While defining 1 Ton of Refrigeration (TR), why doesn't some specific value of pressure come into definition? Isn't freezing water (to ice) related to pressure? If yes then why do we go away with it while defining 1TR?
Very little, if at all for the range of pressures likely to be encountered in air-conditioning applications where the term is used. Water and ice are virtually incompressible so the pressure makes very little difference. (I am unable to find a good graph of this at the moment.) Steam, on the other hand, is compressible and the pressure affects the latent heat of evaporation.

Figure 1. Before mechanical refrigeration was invented, keeping something cool when it was warm outside was the job of ice. Ice would be collected during winter, transported to ice houses and stored until it could be sold for use in ice boxes. Image source: Forward Engineers.

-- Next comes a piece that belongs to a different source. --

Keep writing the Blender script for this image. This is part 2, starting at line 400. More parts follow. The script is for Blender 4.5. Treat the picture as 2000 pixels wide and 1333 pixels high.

Since ice was sold by weight and people had a concept of how much cooling a given weight would give it made sense to continue to use the "ton of refrigeration" measurement.
1 ton (refrigeration) = 3516.8 J/s (if spread out over 24 hours). That's 3.5 kW of cooling or 84 kWh. So at, say, 10 c/kWh that would cost 840 c per one ton ice cube.
For those not living in the colonies, 1 US ton = 907 kg. 1 tonne (1000 kg) would have a latent energy of fusion (if that's a valid term) of 92.6 kWh.